Baniewicz accepted a priest’s invitation to help years ago while he was playing college baseball and feeling a call to work in the church. Working with a musician, as well, they launched this program centered on the Eucharist and initially were trying to do something great in one parish — and it took off.

“So the Holy Spirit had much bigger plans than we did,” said Baniewicz.

Life Teen encourages youth to not only go to Mass, but to celebrate fully. It teaches the teenagers about the truth of the church and the Catholic Church’s teaching — “with love, not in a harsh way,” he said.

And it reaches out to “let them know that they are welcome, that they belong as part of the church,” added Baniewicz.

A number of parishes across the archdiocese have Life Teen programs.

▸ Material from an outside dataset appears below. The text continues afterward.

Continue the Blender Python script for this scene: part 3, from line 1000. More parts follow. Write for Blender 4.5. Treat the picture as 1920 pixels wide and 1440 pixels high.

When rural parishes want to start programs like Life Teen, Angie Bittner, rural youth ministry outreach coordinator for the archdiocese, said her office offers some scholarship assistance to help.

Bittner attended the leadership conference in Atchison in June for a second year in a row with the Northeast Kansas Rural Youth Council, made up of teens from across the archdiocese.

She sees a lot of flexibility in the way Life Teen can work at different parishes.

The conference itself provided understanding on tough topics, she said, adding that, in addition to worship and prayer, the conference sent the teens back home with a call to action to share their faith in their homes, parishes, schools and communities.

“But it also talked a lot about humility,” she said.

And the teens heard about being agents of joy.

“Will they be a foot washer? Will they inspire others to follow Christ by their life?” said Baniewicz.